My company along with Lucks Country Style Foods sponsored the #51 Jim Bown Busch Grand National car in the 1990’s. Jim had been running the Lumina body style and had quite a few Luminas built and ready to race when the Monte Carlo body style came into being. The Bown family said that they could run the Lumina cars for 3 years before the NASCAR rules brought about changes due to the Monte Carlo coming about. So … the GM guys can run two more years at least … personally as a GM vehicle owner I’d love to see GM bring back both the Monte Carlo and the Camaro for sale to the public. I recently bought a new Chevy, but a car like the old Monte Carlo would be in my driveway had they been available. If anyone at GM is actually reading these post … the public is hungry for what is classified as a “Personal Luxury Car” like the Monte Carlo was, and a sporty two door like the Camaro … those two cars would fill the needs of about 40% of the buying public … Management @ GM, you’ll never SUV & Pickup your way to financial health selling just those segments as you’re trying to do, we need two other great GM vehicles to make a comeback, the Malibu as was built in the 2007 model year in the Sedan an Maxx wagons (I owned an loved both) that averaged over 34 mpg with the V6 ! And the Astro Van in both work van an passenger models (owned 4 of those over the years) that lasted forever, my last van is currently being used by a commercial grass cutter and is over 22 years old. GM, listen to your public, and if the Monte Carlo or Camaro wins NASCAR races on Saturdays and Sundays, well it will sell every other day of the week.

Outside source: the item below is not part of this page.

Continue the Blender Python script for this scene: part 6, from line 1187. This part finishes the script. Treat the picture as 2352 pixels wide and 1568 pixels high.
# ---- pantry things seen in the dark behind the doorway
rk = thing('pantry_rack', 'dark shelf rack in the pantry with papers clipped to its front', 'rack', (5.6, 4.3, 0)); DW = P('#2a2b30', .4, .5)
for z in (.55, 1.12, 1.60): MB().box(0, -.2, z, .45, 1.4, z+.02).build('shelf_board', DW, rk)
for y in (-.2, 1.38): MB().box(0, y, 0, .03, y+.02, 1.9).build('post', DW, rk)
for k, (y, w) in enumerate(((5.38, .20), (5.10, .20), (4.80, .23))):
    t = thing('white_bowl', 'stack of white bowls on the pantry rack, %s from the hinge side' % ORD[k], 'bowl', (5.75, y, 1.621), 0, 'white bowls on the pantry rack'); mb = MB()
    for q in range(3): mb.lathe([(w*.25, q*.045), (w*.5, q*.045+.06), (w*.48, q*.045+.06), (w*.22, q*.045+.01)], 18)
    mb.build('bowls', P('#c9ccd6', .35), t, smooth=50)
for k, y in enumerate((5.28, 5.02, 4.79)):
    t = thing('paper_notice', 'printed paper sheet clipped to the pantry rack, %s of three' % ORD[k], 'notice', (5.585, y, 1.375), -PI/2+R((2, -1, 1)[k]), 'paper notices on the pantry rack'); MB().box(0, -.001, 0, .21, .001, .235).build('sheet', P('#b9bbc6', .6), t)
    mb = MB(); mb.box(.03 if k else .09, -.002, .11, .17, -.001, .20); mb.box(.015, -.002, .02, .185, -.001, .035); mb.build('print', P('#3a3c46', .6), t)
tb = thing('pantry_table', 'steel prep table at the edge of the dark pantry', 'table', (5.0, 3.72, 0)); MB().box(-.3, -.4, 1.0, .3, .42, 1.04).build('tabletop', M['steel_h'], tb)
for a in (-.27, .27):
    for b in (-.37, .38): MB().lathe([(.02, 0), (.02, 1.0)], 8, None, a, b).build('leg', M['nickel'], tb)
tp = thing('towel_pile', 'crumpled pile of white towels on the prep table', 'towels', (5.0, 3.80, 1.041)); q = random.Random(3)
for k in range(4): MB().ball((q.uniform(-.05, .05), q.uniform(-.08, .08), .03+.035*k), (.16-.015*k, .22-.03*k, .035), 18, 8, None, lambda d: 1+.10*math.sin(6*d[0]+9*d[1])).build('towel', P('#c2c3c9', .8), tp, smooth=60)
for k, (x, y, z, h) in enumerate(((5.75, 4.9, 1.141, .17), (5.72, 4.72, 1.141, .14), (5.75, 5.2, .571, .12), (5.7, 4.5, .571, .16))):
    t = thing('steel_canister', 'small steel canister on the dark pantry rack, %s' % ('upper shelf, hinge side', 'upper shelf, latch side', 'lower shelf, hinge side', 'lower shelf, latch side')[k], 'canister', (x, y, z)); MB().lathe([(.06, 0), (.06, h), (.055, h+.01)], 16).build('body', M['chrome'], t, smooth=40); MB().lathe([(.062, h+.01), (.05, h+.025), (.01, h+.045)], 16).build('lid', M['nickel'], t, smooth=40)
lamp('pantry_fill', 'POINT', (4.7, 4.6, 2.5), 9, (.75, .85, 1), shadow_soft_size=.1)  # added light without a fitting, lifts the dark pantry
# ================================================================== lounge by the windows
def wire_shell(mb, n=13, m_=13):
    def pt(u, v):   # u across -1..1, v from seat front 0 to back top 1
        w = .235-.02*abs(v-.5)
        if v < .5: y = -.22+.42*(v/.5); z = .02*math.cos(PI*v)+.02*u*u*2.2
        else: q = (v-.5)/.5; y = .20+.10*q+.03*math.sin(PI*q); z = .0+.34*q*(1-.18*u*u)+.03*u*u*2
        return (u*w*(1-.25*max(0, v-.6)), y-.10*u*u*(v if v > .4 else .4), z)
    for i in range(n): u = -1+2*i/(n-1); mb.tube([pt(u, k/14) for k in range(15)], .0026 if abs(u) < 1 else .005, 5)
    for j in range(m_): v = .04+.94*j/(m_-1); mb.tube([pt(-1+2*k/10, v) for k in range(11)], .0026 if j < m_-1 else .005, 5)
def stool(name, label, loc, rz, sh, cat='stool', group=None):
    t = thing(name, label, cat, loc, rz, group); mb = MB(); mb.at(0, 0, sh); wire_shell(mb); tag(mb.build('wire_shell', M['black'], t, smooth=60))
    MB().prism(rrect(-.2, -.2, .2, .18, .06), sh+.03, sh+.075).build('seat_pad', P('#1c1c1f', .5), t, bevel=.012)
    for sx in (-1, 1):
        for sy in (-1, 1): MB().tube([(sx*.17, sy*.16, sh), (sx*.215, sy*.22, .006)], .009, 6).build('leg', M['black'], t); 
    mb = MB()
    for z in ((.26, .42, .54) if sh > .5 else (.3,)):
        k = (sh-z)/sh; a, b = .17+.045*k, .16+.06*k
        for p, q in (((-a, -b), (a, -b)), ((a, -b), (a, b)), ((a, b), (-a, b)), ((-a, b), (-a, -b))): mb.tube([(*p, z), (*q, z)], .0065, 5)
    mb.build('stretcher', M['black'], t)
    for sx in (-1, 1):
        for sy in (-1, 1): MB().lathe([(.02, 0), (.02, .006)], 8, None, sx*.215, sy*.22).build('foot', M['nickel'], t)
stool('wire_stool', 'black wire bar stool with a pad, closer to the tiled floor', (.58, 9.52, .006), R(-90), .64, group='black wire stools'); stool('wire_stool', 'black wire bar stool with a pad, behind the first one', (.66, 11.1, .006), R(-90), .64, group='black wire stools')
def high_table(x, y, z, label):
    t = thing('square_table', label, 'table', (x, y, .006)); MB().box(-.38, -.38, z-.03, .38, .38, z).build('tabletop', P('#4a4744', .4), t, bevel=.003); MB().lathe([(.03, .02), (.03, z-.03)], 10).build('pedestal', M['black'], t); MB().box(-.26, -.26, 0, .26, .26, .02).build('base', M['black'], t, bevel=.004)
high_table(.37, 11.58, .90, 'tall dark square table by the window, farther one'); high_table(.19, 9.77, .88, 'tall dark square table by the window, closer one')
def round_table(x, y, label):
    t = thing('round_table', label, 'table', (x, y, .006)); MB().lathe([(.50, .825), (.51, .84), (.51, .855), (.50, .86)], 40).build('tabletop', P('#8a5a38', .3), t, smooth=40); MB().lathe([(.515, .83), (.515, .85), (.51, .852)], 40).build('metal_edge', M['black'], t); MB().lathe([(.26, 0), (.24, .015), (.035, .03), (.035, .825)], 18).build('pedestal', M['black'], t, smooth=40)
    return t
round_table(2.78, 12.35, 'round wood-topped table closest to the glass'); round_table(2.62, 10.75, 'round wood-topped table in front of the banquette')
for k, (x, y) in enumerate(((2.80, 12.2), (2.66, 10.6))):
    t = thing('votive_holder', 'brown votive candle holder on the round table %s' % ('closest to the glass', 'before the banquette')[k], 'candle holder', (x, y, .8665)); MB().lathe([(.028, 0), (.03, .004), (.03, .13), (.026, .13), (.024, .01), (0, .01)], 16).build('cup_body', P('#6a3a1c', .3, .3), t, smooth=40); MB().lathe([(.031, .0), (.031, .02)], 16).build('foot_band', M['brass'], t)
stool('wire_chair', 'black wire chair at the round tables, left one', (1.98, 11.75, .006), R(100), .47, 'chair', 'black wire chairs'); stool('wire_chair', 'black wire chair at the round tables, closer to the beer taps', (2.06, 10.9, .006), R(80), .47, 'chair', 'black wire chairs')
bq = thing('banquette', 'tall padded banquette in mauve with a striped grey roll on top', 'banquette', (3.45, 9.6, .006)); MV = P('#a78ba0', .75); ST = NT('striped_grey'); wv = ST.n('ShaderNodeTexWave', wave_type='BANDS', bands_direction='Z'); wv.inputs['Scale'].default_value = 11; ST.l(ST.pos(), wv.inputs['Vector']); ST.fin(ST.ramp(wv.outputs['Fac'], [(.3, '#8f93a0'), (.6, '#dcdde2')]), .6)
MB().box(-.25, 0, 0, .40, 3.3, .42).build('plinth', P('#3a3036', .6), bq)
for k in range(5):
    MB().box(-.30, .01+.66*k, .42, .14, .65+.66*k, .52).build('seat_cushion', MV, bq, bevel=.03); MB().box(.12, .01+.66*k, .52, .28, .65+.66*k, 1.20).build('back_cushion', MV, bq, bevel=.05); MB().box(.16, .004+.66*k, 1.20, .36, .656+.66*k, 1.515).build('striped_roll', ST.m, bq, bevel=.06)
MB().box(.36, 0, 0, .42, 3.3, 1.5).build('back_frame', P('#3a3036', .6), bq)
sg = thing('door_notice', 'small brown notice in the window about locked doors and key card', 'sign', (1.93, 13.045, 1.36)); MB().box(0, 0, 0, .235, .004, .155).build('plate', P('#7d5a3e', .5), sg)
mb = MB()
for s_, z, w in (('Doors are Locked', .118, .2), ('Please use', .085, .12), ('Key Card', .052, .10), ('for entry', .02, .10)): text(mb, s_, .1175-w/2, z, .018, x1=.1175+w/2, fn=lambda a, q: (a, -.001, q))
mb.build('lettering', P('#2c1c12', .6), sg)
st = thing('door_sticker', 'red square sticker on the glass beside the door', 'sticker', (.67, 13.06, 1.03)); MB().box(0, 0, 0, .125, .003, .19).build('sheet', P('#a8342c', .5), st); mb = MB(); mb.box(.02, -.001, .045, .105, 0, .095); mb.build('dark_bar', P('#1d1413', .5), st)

NASCAR just stop pretending these are stock cars and race under any name they want. Call it a Plymouth Super Bee if you want. Just as representative.
NASCAR is unfortunately dying a slow death due to creep of WOKE-ness, politics, and it’s eagerness to trot out some type of EV as its future. WOKE-ness and politics have turned off the fan base. Most people go to watch racing and not who’s the best DEI team/driver.
I also find it amusing that Ford and Toyota seem to follow Chevy’s car designs as they appear to be the most aerodynamic. NASCAR needs to wake-up or see it soon disappear.
Bring back the good old days of NASCAR that the fans loved.
“Fans:” read: boomers stuck in the 1980s. If the sport catered to you it would die with you.
The “reimagined” Camaro. I love this stuff.
EVs are talked about because of the auto industry has been bullied into ridiculous emissions and Nascar would never survive Ev racing also auto manufacturers are all mixed up with the ev race with ice also making a comeback because the Trump administration has signed executive order cancelling emissions on the auto industry so we’ll see Camaro born again on Cadillac’s CT5 platform soon
Nascar rules allow a discontinued body style to run for up to 5 years.
This was fairly common back the 70’s and 80’s when the “old” car was a better race car than the “new” design. Richard Petty did it all the time.
“As long as a vehicle is in production as a street car when a manufacturer applies for competition, it remains eligible to race.” Hmmm. So, we can bring back the Superbird?